Most vets and owners will agree that a hedgehog's diet should include a variety of high-quality cat foods along with insects, fresh fruits, vegetables, and cooked meats. This helps to ensure that our hedgehogs are getting enough variety to meet their nutritional needs.

Why a mixture of foods?
A mixture of foods is recommended because some hedgehogs can be extremely resistant to changes in their diet. Should the food suddenly become unavailable or the manufacturer change its ingredients, you will have at least one other food that your hedgehog will continue to eat.

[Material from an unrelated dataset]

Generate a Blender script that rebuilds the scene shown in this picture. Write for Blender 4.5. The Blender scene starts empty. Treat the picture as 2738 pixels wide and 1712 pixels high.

Another reason goes back to the nutritional requirements. By picking more than one food, we are trying to fill in any gaps that a single food may leave in our hedgehogs' diets.

Cat food vs hedgehog food
Most hedgehog foods, like many other pet foods, are either made from poor ingredients or are simply not appropriate. Some actually contain ingredients that can get lodged in your hedgehog's mouth (e.g., raisins and peanuts), and some are so nutritionally unbalanced that there have been hedgehogs that died from malnutrition while getting plenty of food to eat. While there are a couple on the market that can be mixed into your hedgehog's diet, I recommend instead providing a high-quality cat food, supplemented with insects, fruits, and vegetables.

What about dog food?
Dog food is generally not recommended as the kibble is often too large and harder than cat foods. Dog food is typically designed to be harder to crush since it is also designed to help clean a dog's teeth. A hedgehog's teeth are not nearly as strong, and such wear and tear can prematurely wear them down. As hedgehog teeth do not continually grow, once worn down your hedgehog will require a special diet of only soft foods in order to be able to eat.